Dictionary definitions of style



Styles of writing are different ways of using our common language by which we identify one writer, or one kind of writing, from another. It would be useful to look at some dictionary definitions to start with, which you can then refer back to if you want to remind yourself of some of the uses of the word style.

The following extracts from the New Edition of the Oxford English Dictionary (1991) contain those definitions of style which you are likely to find relevant in studying written and spoken language. Some of the quotations which illustrate the different meanings have been printed also. Obsolete meanings are not included. The numbers before each paragraph indicate the different sections of the entry on style in the OED. The original meaning of the word, with its earliest recorded occurrence, was:

1. Stylus, pin, stalk. (An instrument made of metal, bone, etc., having one end sharp-pointed for incising letters on a wax tablet, and the other flat and broad for smoothing the tablet and erasing what is written: = stylus)

‘1387 John of Trevisa Seinte Barnabe his body was founde in a den...with pe gospel of Mathew pat he hadde i-wtite wip his owne stile.’

 

Activity 1. Read the extracts through and consider their differences. Notice how the original meaning of the word Style has developed and changed.

2. Writing; manner of writing (hence also of speaking).

3. The manner of expression characteristic of a particular writer (hence of an orator), or of a literary group or period; a writer's mode of expression considered in regard to clearness, effectiveness, beauty, and the like.

4. Used for: A good, choice or fine style.

5. Proverbial phrase, the style is the man.

(1624) R. Burton: It is most true, stylus vinim arguit, out stile bewrayes vs.

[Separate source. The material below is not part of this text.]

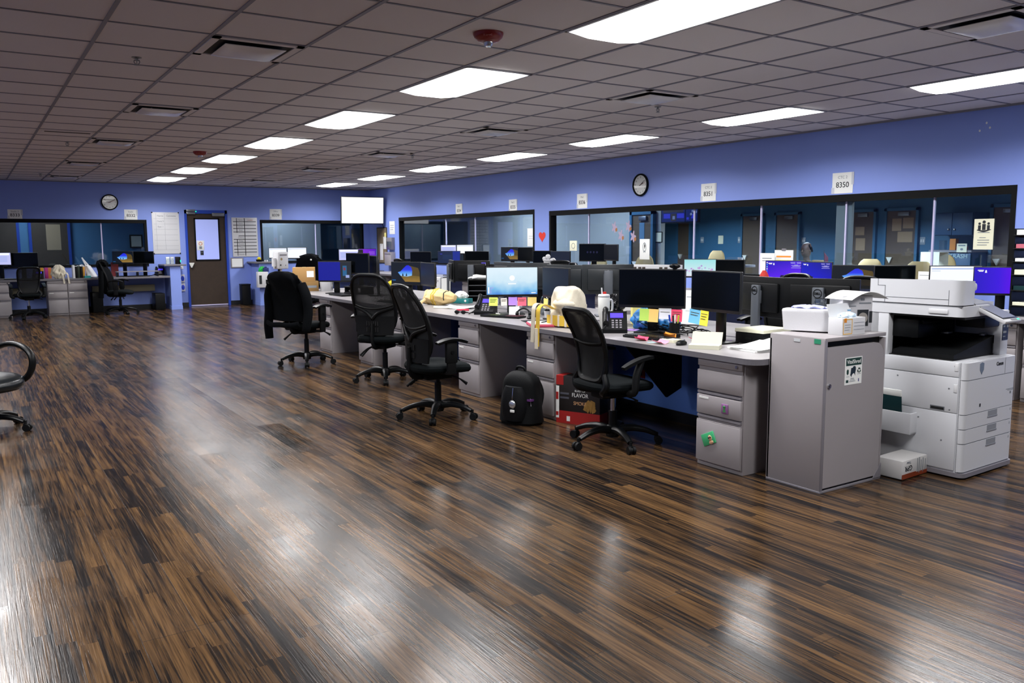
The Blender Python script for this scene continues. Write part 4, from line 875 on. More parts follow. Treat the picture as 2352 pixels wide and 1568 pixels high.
def hood(th_, v):
    r = math.sin(PI*max(.02, min(.98, v))); return (-.085+.05*r*math.cos(th_), -.02+.11*r*math.sin(th_)*(1+.1*math.sin(4*th_)), .13+.13*v)
obj('folded_flap', B().blob(hood, 24, 14), M_CANV, t)
obj('yellow_panel', B().sheet(lambda u, v: (-.118-.006*math.sin(PI*u), -.14+.28*u, .015+.085*v), 10, 4, .004), M_YSTR, t); [obj('white_stripe', B().box(-.129, -.120, y-.010, y+.010, .012, .105), M_CANV, t, 0) for y in (-.08, .0, .08)]
for sg, y in ((0, .13), (1, .07)):
    obj('bag_strap', B().sheet(lambda u, v: (-.105-.17*math.sin(PI/2*min(1, u*2))-.006*sg, y+(v-.5)*.042+.025*u, (.15+.05*math.sin(PI*min(1, u*2)) if u < .5 else .15-.27*(u-.5)/.5)-.03*sg*u), 16, 2, .006), M_YSTR if sg else M_CANV, t)
obj('strap_tail', B().sheet(lambda u, v: (-.285, .10+(v-.5)*.035, .0-.17*u), 6, 2, .006), M_CANV, t)
# binned black bag
t = on('waste_bin', 'small black bin with a crumpled black liner behind the tumbler', 'bin', 4.50, 5.36)
obj('bin_body', B().lathe([(.06, 0), (.062, .002), (.075, .16), (.07, .16)], seg=20), M_BLKM, t)
def crump(rx, ry, h, z0, k=1.0, sd=0):
    def f(th_, v):
        r = math.sin(PI*max(.03, min(.97, .12+.86*v)))**.6*(1+k*(.14*math.sin(5*th_+sd+6*v)+.09*math.sin(11*th_-9*v+sd)+.06*math.sin(17*v+3*th_)))
        return (rx*r*math.cos(th_), ry*r*math.sin(th_), z0+h*v+.01*k*math.sin(7*th_+sd))
    return B().blob(f, 36, 18)
obj('bin_liner', crump(.085, .10, .13, .13, 1.0, 1), mat('shiny_black_film', '0b0d10', .18), t, 25)
t = on('plastic_bag', 'crumpled bright blue plastic bag behind the desk phone', 'bag', 4.53, 5.0); obj('bag_film', crump(.09, .13, .17, 0, 1.1, 2), mat('sky_blue_film', '3a8fd8', .35, noise=.15, bscale=40), t, 25)
t = on('plastic_bag', 'flat blue plastic bag behind the pen cup', 'bag', 4.58, 4.80); obj('bag_film', crump(.05, .12, .12, 0, .9, 4), mat('sky_blue_film', '3a8fd8', .35), t, 25)
t = on('pen_cup', 'black wire pen cup between the two black screens', 'cup', 4.36, 4.50); obj('cup_body', B().lathe([(.036, 0), (.038, .002), (.040, .10), (.037, .10), (.035, .006), (0, .006)], seg=20), M_BLKM, t)
for k, (dx, dy, c, l) in enumerate(((.012, .01, 'd8d4c8', 'white-capped marker in the pen cup'), (-.01, .015, '1c3aa8', 'dark blue pen in the pen cup'), (.0, -.018, 'b8c23a', 'yellow-green highlighter in the pen cup'), (-.015, -.008, '20242a', 'black pen in the pen cup'))):
    o = on('pen', l, 'pen', 4.36+dx, 4.50+dy, 0, .748); obj('barrel', B().cyl((0, 0, 0), (dx*1.2, dy*1.2, .13), .005, seg=8), mat('pen_'+c, c, .4), o); obj('cap', B().cyl((dx*1.0, dy*1.0, .105), (dx*1.35, dy*1.35, .15), .007, seg=8), mat('pen_'+c, c, .4), o)
tag(obj('desk_tray', B().box(-.07, .07, -.12, .12, 0, .006, .002).box(-.07, -.064, -.12, .12, 0, .03, .002).box(.064, .07, -.12, .12, 0, .03, .002).box(-.07, .07, -.12, -.114, 0, .03, .002).box(-.07, .07, .114, .12, 0, .03, .002), M_BLK, None, 30, (4.26, 4.52, .74), (0, 0, R(-5))), 'shallow black tray in front of the pen cup', 'tray')
def paper(x, y, rz, w_, h_, m, label, bend=.02, z=.741, name='loose_paper', cat='paper', th=.001):
    o = thing(name, label, cat, (x, y, z), R(rz)); obj('sheet', B().sheet(lambda u, v: ((u-.5)*w_, (v-.5)*h_, th/2+bend*(2*u-1)**2+bend*.5*v*v), 8, 6, th), m, o, 0); return o
M_PINK = mat('pink_paper', 'e8486a', .8); M_PINKL = mat('pale_pink_paper', 'f08aa0', .8); M_ORG = mat('orange_paper', 'e88a24', .8); M_LIL = mat('lilac_paper', 'b48ae0', .8); M_SKY = mat('sky_paper', '9fd0ea', .8)
for a in ((3.98, 4.44, 30, .09, .08, M_PINK, 'bent hot pink note lying at the keyboard front', .02), (3.96, 4.22, 10, .10, .08, M_PINKL, 'paler pink note lying near the desk edge', .018), (4.22, 4.40, 40, .09, .08, M_ORG, 'folded orange note on the keyboard back', .03), (4.30, 4.22, 0, .08, .07, M_PINK, 'hot pink note below the smaller black screen', .015), (4.42, 4.06, 20, .09, .08, M_LIL, 'lilac note lying left of the black file box', .004), (4.30, 4.02, -30, .08, .08, M_SKY, 'pale blue note lying left of the black file box', .003), (4.38, 5.0, 15, .12, .1, M_LIL, 'lilac note under the blue plastic bag', .002), (3.95, 4.30, 0, .07, .03, M_SKY, 'tiny blue strip beside the pale pink note', .001)): paper(*a)
def pad(x, y, rz, sx, sy, sz, m, label, name='notepad', cat='notepad', z=.74):
    o = thing(name, label, cat, (x, y, z), R(rz)); obj('page_block', B().box(-sx/2, sx/2, -sy/2, sy/2, 0, sz, .001), m, o, 0); return o
pad(4.08, 4.25, -80, .12, .09, .022, M_CREAM, 'small thick cream note block at the keyboard end')
o = pad(4.02, 3.86, -55, .20, .12, .028, mat('dull_cream_paper', 'c9c8b4', .8, noise=.02), 'opened cream pad with its cover raised near the rounded desk corner'); obj('raised_cover', B().box(-.10, .10, -.001, .001, 0, .09), mat('grey_cream_card', 'b9b9a6', .8), o, 0, (0, .055, .028), (R(-38), 0, 0))
o = pad(4.30, 3.62, -8, .36, .27, .012, M_PAPER, 'stack of white papers lying against the shredding cabinet', 'paper_stack', 'papers'); obj('top_sheet', B().sheet(lambda u, v: ((u-.5)*.36, (v-.5)*.26, .016+.035*u*u), 8, 4, .002), M_PAPER, o, 0, None, (0, 0, R(8))); obj('blue_lines', B().box(-.13, .10, -.08, -.078, .0062, .0068).box(-.13, .10, -.04, -.038, .0062, .0068), M_INKG, o, 0)
t = on('file_box', 'black file box with a yellow-edged paper stack on top, left of the shredding cabinet', 'box', 4.56, 3.84, -4); obj('box_shell', B().box(-.13, .13, -.13, .13, 0, .075, .006).box(-.135, .135, -.13, .13, .075, .083, .003), M_BLK, t); obj('box_latch', B().box(-.136, -.128, -.03, .03, .03, .045, .002), M_BLKM, t)
pad(4.56, 3.84, 3, .30, .24, .022, M_CREAM, 'cream paper stack on top of the black file box', 'paper_stack', 'papers', .823)
t = on('clipboard', 'clipboard with a printed sheet leaning between the two black screens', 'clipboard', 5.03, 4.98, -62); q = obj('board', B().box(-.11, .11, -.003, .003, 0, .32, .002), M_GREYD, t, 30, None, (R(-14), 0, 0)); obj('clip', B().box(-.03, .03, -.012, .0, .30, .325, .003), M_STEEL, q); sh = obj('printed_sheet', B().box(-.10, .10, -.0045, -.003, .01, .30), M_PAPER, q, 0); 
obj('print_lines', B().box(-.07, .04, -.0052, -.0044, .24, .245), M_INKG, q, 0); obj('print_block', B().box(-.07, .07, -.0052, -.0044, .12, .123), M_INKG, q, 0)
cb = B(); rr = random.Random(5)
for k in range(16):
    x0, y0 = rr.uniform(4.46, 4.6), rr.uniform(4.15, 4.9); cb.tube([(x0+rr.uniform(-.06, .06), min(5.0, y0+q*.07+rr.uniform(-.05, .05)), .752+.02*rr.random()+.05*math.sin(q)*rr.random()) for q in range(6)], .0035, 5)
tag(obj('cable_tangle', cb, M_BLKM), 'tangle of black cables behind the two black screens', 'cables', kind='stuff')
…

In generalized sense: Those features of literary composition which belong to form and expression rather than to the substance of the thought or matter expressed. Often used for: Good or fine style.

(1713) Steele: The Rules of Method, and the Propriety of Thought and Stile.

(1749) Chesterfield: Style is the dress of thoughts.

A manner of discourse, or tone of speaking, adopted in addressing others or in ordinary conversation.

(1667-8) Pepys Diary, 23 Feb.: But here talking, he did discourse in this stile: 'We', and 'We' all along, 'will not give any money’.

6. Manner, fashion.

In generalized sense. Often used for: Beauty or loftiness of style.

Notice that some of these definitions make a distinction between the form or manner or mode of expression and the content, message, or substance of thought. The idea that 'style is the dress of thoughts' has been disputed, on the grounds that thought and expression are inseparable.